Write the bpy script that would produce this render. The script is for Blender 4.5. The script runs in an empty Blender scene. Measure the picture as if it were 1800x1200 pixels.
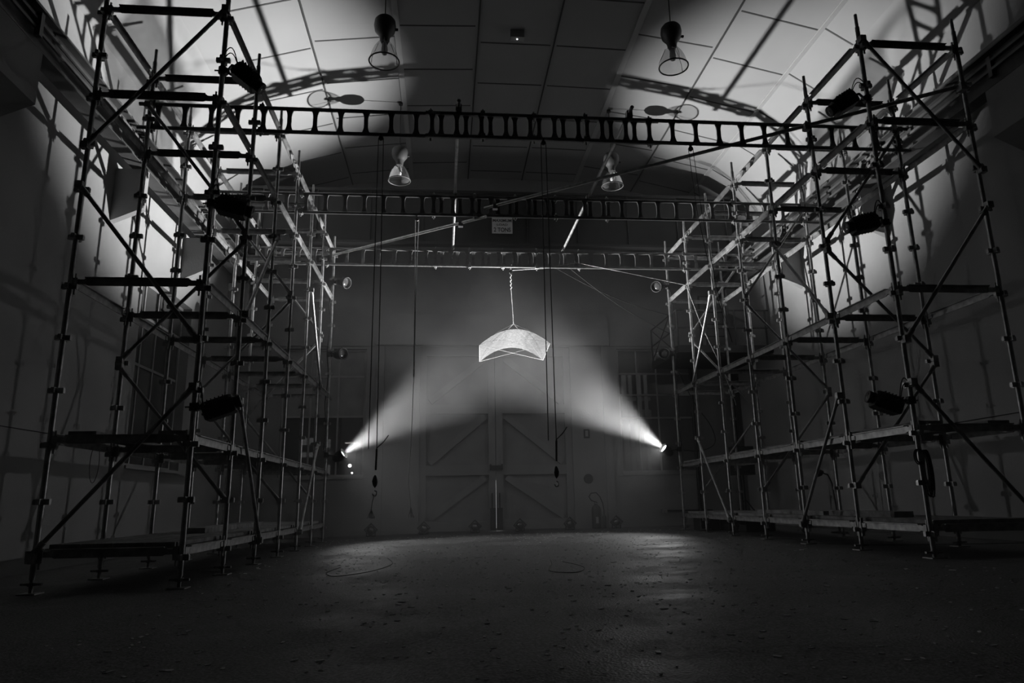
---
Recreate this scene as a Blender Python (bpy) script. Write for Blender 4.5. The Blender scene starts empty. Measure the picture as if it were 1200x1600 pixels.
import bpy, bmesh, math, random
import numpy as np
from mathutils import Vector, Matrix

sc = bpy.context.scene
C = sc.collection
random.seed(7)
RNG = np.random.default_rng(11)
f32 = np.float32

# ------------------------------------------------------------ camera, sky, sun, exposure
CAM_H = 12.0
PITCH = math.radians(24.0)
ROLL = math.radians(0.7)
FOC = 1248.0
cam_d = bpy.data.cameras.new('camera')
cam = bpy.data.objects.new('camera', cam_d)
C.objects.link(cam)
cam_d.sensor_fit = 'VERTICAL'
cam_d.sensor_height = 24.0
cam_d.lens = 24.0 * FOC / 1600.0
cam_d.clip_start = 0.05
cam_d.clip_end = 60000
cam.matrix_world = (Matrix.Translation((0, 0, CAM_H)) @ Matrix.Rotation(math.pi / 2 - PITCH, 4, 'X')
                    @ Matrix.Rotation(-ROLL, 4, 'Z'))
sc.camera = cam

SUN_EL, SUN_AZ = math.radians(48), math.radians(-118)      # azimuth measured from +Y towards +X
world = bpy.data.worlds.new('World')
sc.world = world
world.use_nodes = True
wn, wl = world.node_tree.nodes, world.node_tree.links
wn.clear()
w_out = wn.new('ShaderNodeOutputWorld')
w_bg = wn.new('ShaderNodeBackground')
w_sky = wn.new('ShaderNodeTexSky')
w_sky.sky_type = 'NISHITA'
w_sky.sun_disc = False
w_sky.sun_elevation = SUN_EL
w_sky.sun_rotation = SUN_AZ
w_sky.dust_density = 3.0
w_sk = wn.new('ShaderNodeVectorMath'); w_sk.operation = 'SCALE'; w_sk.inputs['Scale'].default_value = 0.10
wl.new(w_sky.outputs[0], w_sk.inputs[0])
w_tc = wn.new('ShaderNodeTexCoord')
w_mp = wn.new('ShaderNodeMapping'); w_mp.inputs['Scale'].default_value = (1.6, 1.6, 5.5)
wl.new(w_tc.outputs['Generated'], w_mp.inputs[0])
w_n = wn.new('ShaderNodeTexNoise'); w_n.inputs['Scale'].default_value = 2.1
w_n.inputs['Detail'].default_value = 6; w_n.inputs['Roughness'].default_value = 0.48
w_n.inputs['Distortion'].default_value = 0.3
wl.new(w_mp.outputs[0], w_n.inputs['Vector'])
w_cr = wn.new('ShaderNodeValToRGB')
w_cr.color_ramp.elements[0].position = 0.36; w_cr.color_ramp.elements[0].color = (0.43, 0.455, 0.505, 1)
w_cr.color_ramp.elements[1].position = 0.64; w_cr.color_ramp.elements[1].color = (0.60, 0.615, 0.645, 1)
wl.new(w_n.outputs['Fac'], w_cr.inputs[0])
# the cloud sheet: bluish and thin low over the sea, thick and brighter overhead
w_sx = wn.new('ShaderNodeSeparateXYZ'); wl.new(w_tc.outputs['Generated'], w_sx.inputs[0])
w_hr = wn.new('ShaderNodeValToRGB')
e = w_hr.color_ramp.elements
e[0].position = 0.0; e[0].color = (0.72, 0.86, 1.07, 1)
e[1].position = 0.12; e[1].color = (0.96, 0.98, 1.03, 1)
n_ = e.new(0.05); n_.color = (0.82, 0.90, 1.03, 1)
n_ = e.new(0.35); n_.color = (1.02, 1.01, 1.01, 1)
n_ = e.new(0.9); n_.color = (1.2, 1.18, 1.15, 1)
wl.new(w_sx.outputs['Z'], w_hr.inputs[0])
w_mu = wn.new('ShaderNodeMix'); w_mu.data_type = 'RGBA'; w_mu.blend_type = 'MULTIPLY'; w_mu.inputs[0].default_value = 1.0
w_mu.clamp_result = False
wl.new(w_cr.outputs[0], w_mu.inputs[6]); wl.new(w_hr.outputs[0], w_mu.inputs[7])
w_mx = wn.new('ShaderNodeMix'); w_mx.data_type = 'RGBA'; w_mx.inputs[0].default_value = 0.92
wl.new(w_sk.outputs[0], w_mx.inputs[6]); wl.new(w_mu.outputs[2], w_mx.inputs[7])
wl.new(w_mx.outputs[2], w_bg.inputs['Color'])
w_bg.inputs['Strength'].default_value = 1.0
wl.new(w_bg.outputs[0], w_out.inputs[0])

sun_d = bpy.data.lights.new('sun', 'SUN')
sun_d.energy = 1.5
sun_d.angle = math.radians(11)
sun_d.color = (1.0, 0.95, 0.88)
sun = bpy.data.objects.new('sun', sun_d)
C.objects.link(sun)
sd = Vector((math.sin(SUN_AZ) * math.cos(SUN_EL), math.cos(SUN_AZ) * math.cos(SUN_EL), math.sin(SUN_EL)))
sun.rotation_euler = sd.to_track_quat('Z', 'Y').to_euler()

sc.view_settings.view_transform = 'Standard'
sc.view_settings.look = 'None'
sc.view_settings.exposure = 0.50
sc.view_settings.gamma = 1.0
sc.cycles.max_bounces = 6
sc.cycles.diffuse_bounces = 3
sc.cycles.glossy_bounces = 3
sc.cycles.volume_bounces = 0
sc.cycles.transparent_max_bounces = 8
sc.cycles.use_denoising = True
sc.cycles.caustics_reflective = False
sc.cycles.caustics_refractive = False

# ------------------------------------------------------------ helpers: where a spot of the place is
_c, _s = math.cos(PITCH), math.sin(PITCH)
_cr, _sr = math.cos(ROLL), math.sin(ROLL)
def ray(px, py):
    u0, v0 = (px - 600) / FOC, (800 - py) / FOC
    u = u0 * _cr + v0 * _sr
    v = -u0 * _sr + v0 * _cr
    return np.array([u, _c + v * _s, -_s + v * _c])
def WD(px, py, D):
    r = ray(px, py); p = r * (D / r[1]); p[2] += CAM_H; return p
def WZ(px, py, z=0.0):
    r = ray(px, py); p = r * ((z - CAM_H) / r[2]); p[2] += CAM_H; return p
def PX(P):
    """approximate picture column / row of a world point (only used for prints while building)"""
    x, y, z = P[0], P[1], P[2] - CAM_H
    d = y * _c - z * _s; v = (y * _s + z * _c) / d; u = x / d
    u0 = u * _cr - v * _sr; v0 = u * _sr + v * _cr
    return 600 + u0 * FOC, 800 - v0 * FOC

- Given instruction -
Transcribe each line of the data above, unaltered, from the one where "Recreate this scene" appears to the one where "sc.camera = cam" appears, inclusive of both.

- The response -
Recreate this scene as a Blender Python (bpy) script. Write for Blender 4.5. The Blender scene starts empty. Measure the picture as if it were 1200x1600 pixels.
import bpy, bmesh, math, random
import numpy as np
from mathutils import Vector, Matrix

sc = bpy.context.scene
C = sc.collection
random.seed(7)
RNG = np.random.default_rng(11)
f32 = np.float32

# ------------------------------------------------------------ camera, sky, sun, exposure
CAM_H = 12.0
PITCH = math.radians(24.0)
ROLL = math.radians(0.7)
FOC = 1248.0
cam_d = bpy.data.cameras.new('camera')
cam = bpy.data.objects.new('camera', cam_d)
C.objects.link(cam)
cam_d.sensor_fit = 'VERTICAL'
cam_d.sensor_height = 24.0
cam_d.lens = 24.0 * FOC / 1600.0
cam_d.clip_start = 0.05
cam_d.clip_end = 60000
cam.matrix_world = (Matrix.Translation((0, 0, CAM_H)) @ Matrix.Rotation(math.pi / 2 - PITCH, 4, 'X')
                    @ Matrix.Rotation(-ROLL, 4, 'Z'))
sc.camera = cam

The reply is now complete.